The following are not actionable:

  • Noise from shouting and brawling occurring in the street
  • Noise from motor vehicles (except in those cases indicated above)
  • Noise from the playing of games in the street or public open space.

Where the department cannot take action, we will do our best to advise you of other organisations (for example, mediation service, Environmental Health Department, Citizens Advice Bureau or Police), which may be able to assist you.

The Housing Services team can only deal with complaints from council tenants.

If the complaint is regarding a non-council tenant this must be reported to the Environmental Health team. 

Q. I have noticed graffiti on walls of communal areas, what do I have to do?

A. Inform the Housing Department, making sure to state the location of the graffiti and / or parties involved if known.

Q. Someone has purposely damaged my property, what should I do?

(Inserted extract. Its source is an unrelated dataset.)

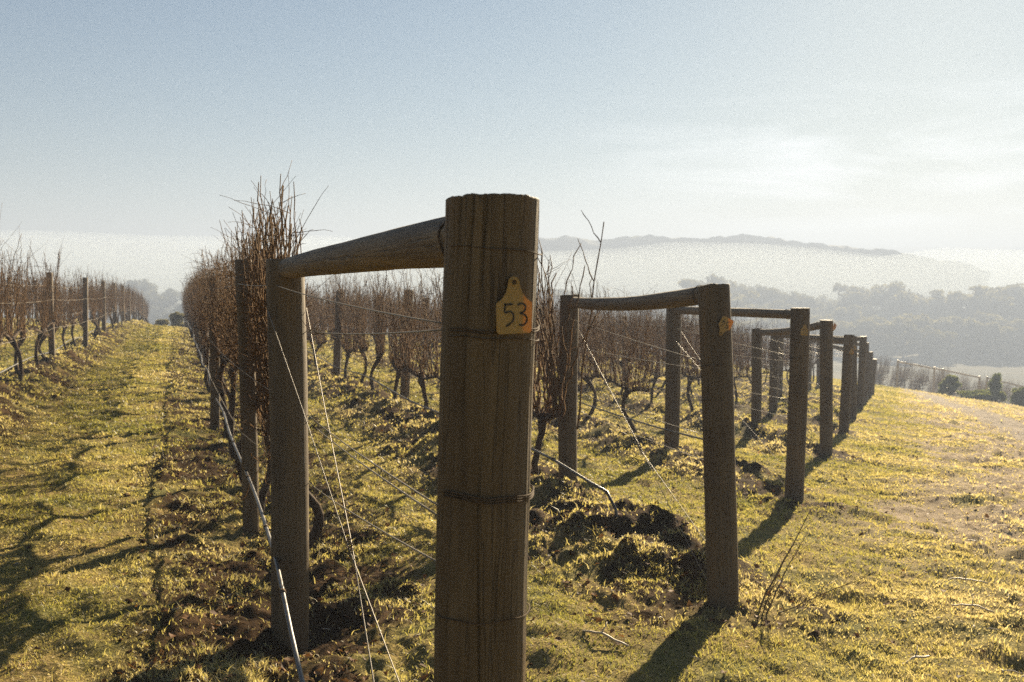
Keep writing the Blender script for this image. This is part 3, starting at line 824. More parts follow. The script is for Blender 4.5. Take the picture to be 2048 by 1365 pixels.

A. You must first inform the police and get an incident number. If you know who carried out the damage and they are a council tenant, you can inform the Housing Department.

Q. Local children are playing football and damaging trees etc. on the green, what do I do?

A. You should call the police and report the incident.

Q. Is it my responsibility to maintain my garden?

A. You must keep your garden tidy by cutting the lawn and trimming the hedges. If the garden is overgrown - and there is no good reason why you cannot maintain it - the Council can clear it and charge you for the work.

Q. If I make a complaint can I remain anonymous?

A. Yes, if requested and where appropriate.

Q. I am a private landowner. Who can help define our boundaries?

A. For questions relating to private land ownership, you should contact the Land Registry.

Q. Can I fix anything (i.e. washing line, bird box, trellis) to a neighbouring boundary fence?

A. You may only attach items to a fence that is your own. If your neighbour owns the fence you must gain their permission first. If you are in doubt who owns the fence you can request advice from the Property Surveyor/Lands Officer.